La commission des finances du Sénat a, conformément à ses prérogatives, commandé un rapport à la Cour des Comptes sur l'état d'avancement du plan de transformation numérique (PTN) du Ministère de la Justice. Prévu sur 2017-2022, ce plan bénéficie d'un budget d'investissement de 530 millions d'euros. Le rapport « Point d'étape du plan de transformation numérique du ministère de la Justice » vient d'être publié par la Cour des Comptes. La juridiction apporte un jugement très mitigé sur ce PTN. La crise sanitaire a malgré tout permis l'accélération de basiques tels que le déploiement d'ordinateurs portables et d'accès distants.

D'un côté, la Cour constate que le PTN était bien une nécessité même s'il n'était qu'un plan de rattrapage face au retard accumulé par la Justice en matière d'informatisation et de numérique. La qualification de « transformation numérique » semble donc au moins en partie usurpée. D'un autre côté, des critiques sont formulées sur les priorités choisies et sur la conduite de certains projets phares, notamment en termes de suivi budgétaire. La Cour regrette par exemple le recours exclusif aux solutions de Microsoft pour la bureautique, un choix de logiciels libres aurait sans doute été préférable sur la plupart des fonctions même si certaines solutions libres sont jugées immatures (page 49 du rapport). Surtout, « la priorité donnée à l'accès en ligne des justiciables est contestable » observe la Cour.

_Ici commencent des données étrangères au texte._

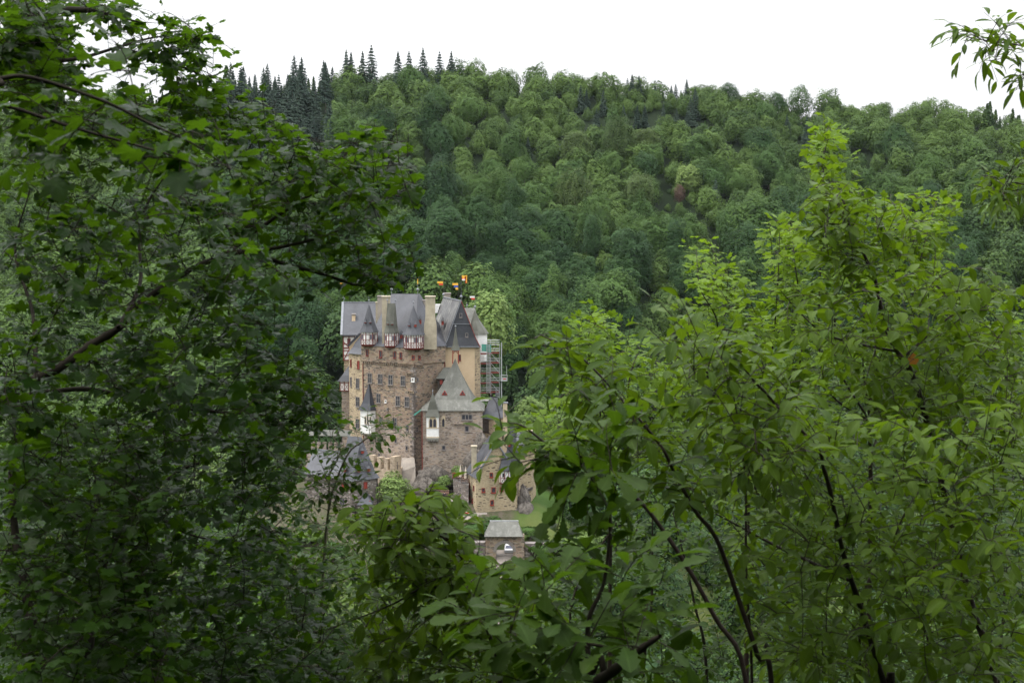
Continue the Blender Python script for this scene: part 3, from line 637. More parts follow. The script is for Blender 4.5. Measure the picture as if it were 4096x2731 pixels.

Stratégie et gouvernance défaillantes

Ainsi, le portail Portalis (Portail du Justiciable) est une vitrine qui tourne au décors destiné à faire illusion faute d'une transformation plus profonde et préalable du ministère. La pertinence de la digitalisation destinée au grand public en matière de justice est, en elle-même, discutée car l'intermédiation a plutôt tendance à s'accroître avec l'extension de la représentation obligatoire par un avocat. Les saisines en ligne, quand elles sont possibles, sont d'ailleurs qualifiées d'« anecdotiques » par la Cour. Mais la concertation avec les avocats, représentés par le conseil national des barreaux (CNB), a été pour le moins tardive dans ce cheminement vers la transformation numérique. Portalis concentre beaucoup de critiques que la Cour adresse plus ou moins à l'ensemble du PTN, en particulier sur le suivi de la qualité des livrables et du budget, critiquant notamment le principal contractant, la SSII Sopra (devenue Sopra Steria - page 136 du rapport).

Certes, mener des projets dans un cadre organisationnel incertain (comme les réformes incessantes de la justice) est pour le moins compliqué et plusieurs projets ont dû être fortement ajustés en cours de route. Mais la Cour critique surtout une défaillance générale dans la gouvernance, dans la stratégie et dans la mise en oeuvre de celle-ci. Neuf recommandations sont ainsi adressées par la Cour (page 11 du rapport). A côté d'exigences de clarté budgétaire, on y trouve surtout des bonnes pratiques en matière de projets de transformation numérique comme la co-construction avec les utilisateurs, « prendre en compte la sécurité des systèmes d'information dans les applications dès leur conception » (« Security by Design »), évaluer les réalisations selon les résultats obtenus, etc.